The practice of street checks refers to police being authorized to document information about someone, such as their race, gender, age, location, and time when they were observed, who they deem to be suspicious.

“You may be down the street and not even know it. And then all of a sudden, another police officer may see you the same day and say, ‘Then I saw him at this point,’ and they’re putting this information in the system,” Fells explained. “You don’t even know, you may not know, or they may stop you and ask you for your identification for absolutely no reason. And yet, the problem is most people who are being stopped and questioned felt like they were being detained by police.”

The ANSDPAD Coalition has a number of working groups. Among the main three are child welfare, health, and justice. Fells said that through the ANSDPADs justice working group, they lobbied both the provincial government and the Human Rights Commission to act based on the data revealed in the CBC report.

The McNeil Liberal government, at first, refused to act on the matter. And so, Fells said they continued to lobby the Human Right Commission and the government, all while Black community advocacy on the issue continued in the form of marches, protests, and discussions on local talk radio and in the media.

“You have protests in the streets, you have people who were standing up in the middle of the House while the House is sitting with signs that say ‘Ban Street Checks!’”

“It’s keeping the issue in the news, it’s reminding government that this is an issue that a lot of people care about, and we are not going to go away until you address it.”

Eventually, a University of Toronto criminology professor, Scot Wortley, was hired to do an independent report — The Wortley Report — that took about a year to complete.

In spring of 2019 when The Wortley Report was released, it showed that the numbers were actually twice the number of what CBC had initially reported. Black people were actually six times more likely than white people to be street checked by police in Halifax, Dartmouth, and surrounding communities. Other racial minority groups were also more likely than white people to be street checked by police.

The Liberal Justice Minister at the time, former RCMP officer Mark Furey, issued a moratorium on street checks that “directed police across the province to suspend street checks of pedestrians and passengers in motor vehicles until further notice.” Though, within the minister’s directive there contained what many call a loophole that said: “the moratorium protects people from street checks … provided there is no suspicious or illegal activity.”

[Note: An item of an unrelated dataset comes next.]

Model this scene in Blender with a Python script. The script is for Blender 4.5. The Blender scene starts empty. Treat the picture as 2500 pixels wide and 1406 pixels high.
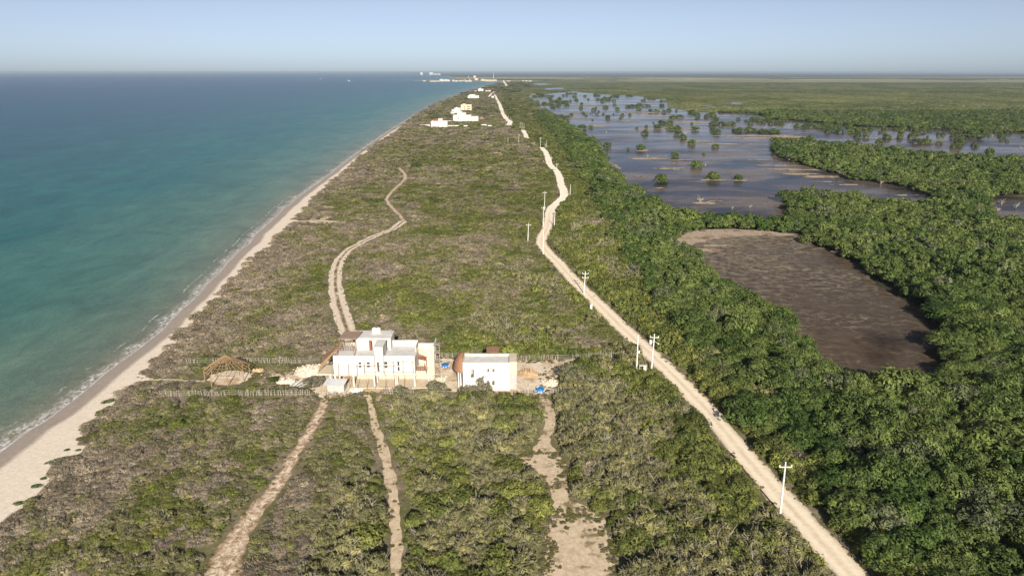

Fells said the suspicious activity loophole meant that questionable street checks within the Black community continued to persist.

“The problem was, within that directive, they never gave a definition of what suspicious activity was, which meant any police officer could define it however they saw fit.”

“And we actually heard from members of the community — again, Black youth — who were saying ‘I was walking down Gottingen Street and I saw two police officers ahead of me, and I didn’t want to walk past them, so I crossed the road to walk around them, and was stopped.’ Because to police, that was ‘suspicious activity,’” Fells said.

“So, while the protests sort of stopped, DPAD didn’t.”